…А иногда по этой самой Широкой от вокзала или к вокзалу проходила похоронная процессия невероятной пышности: хор (мальчики) пел ангельскими голосами, гроба не было видно из-под живой зелени и умирающих на морозе цветов. Несли зажженные фонари, священники кадили, маскированные лошади ступали медленно и торжественно. За гробом шли гвардейские офицеры, всегда чем-то напоминающие брата Вронского, то есть «с пьяными открытыми лицами», и господа в цилиндрах. В каретах, следующих за катафалком, сидели важные старухи с приживалками, как бы ожидающие своей очереди, и все было похоже на описание похорон графини в «Пиковой даме».

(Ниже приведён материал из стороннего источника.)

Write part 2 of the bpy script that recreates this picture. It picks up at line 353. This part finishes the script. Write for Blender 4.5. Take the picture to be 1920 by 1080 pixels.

И мне (потом, когда я вспоминала эти зрелища) всегда казалось, что они были частью каких-то огромных похорон всего XIX века. Так хоронили в 90-х годах последних младших современников Пушкина. Это зрелище при ослепительном снеге и ярком царскосельском солнце – было великолепно, оно же при тогдашнем желтом свете и густой тьме, которая сочилась отовсюду, бывало страшным и даже как бы инфернальным.
1959
Анина комната: окно на Безымянный переулок… который зимой был занесен глубоким снегом, а летом пышно зарастал сорняками – репейниками, роскошной крапивой и великанами лопухами… Кровать, столик для приготовления уроков, этажерка для книг. Свеча в медном подсвечнике (электричества еще не было). В углу – икона. Никакой попытки скрасить суровость обстановки – безделушками, вышивками, открытками.